If G is finite, all eigenvalues of this operator are zeros of its characteristic polynomial which has coefficients in K, and so, they are algebraic over K.

We will show that if G is sofic or an one-relator group, then, as in the finite case, the eigenvalues of m_M are algebraic over K.

Part of the talk is based on a joint work with Diego López-Álvarez.

The subgroup congruence problem for an (algebraic) group G makes a statement about the form of the subgroups of finite index in G. We will start with a survey on SCP, emphasizing the case G= SL_n(D) and the role of its elementary subgroup E_n(D).

Next, we will explain the impact of the (failure to) SCP to classical questions in group rings. To end, we will present an alternative approach to the latter questions via fixed point properties on trees and amalgamated products. The last part is based on joint work with Andreas Bächle, Eric Jespers, Ann Kiefer and Doryan Temmerman.

Every action of a group on a rooted tree induces an action on the boundary of the tree. This action yields various representations of the group on spaces of functions on the boundary. In this talk we discuss the structure of such representations. After reviewing of the basic concepts we will introduce locally 2-transitive actions on trees and give examples of such actions. It will be discussed how this property gives rise to an explicit decomposition of the boundary representation into irreducible constituents.

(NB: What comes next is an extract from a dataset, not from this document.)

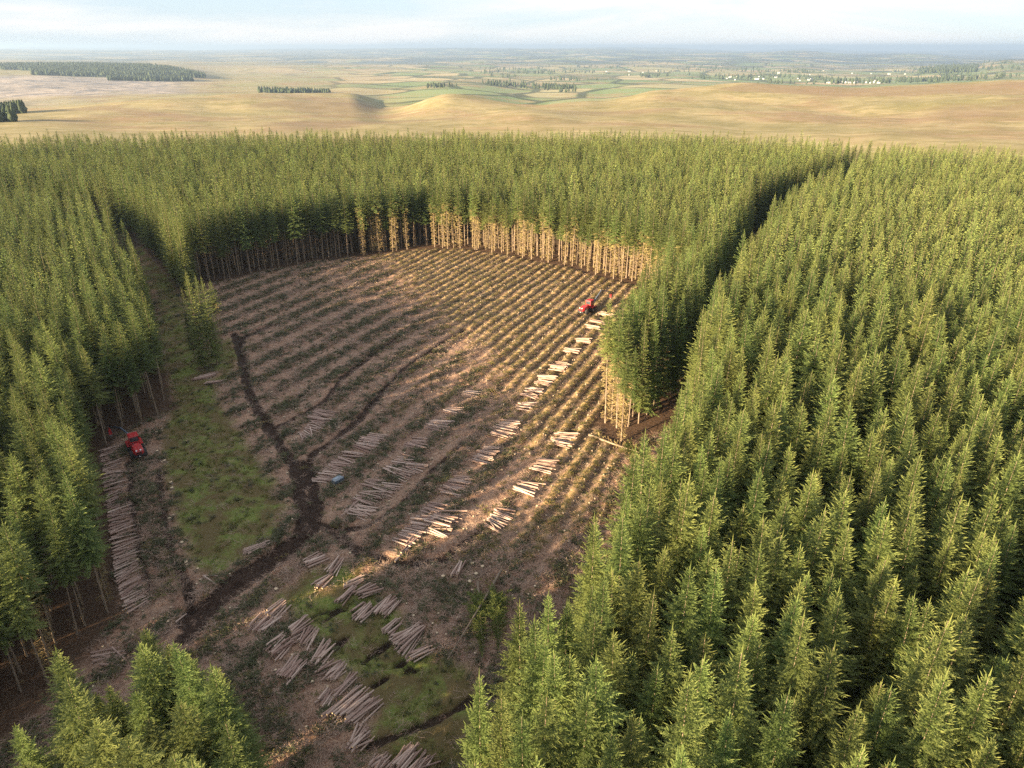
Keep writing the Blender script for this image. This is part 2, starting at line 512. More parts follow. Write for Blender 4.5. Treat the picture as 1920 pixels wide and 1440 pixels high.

I will discuss some questions about spectra of groups and group actions and methods to answer them, including some unexpected reduction to the theory of quasi-crystals.

Quotient varieties for reductive groups admit the Kirwan (partial) resolution of singularities, and quite often also a "noncommutative resolution". We will motivate the appearance of noncommutative resolutions (via McKay correspondence), and compare them to their commutative counterparts. This is a joint work with Michel Van den Bergh.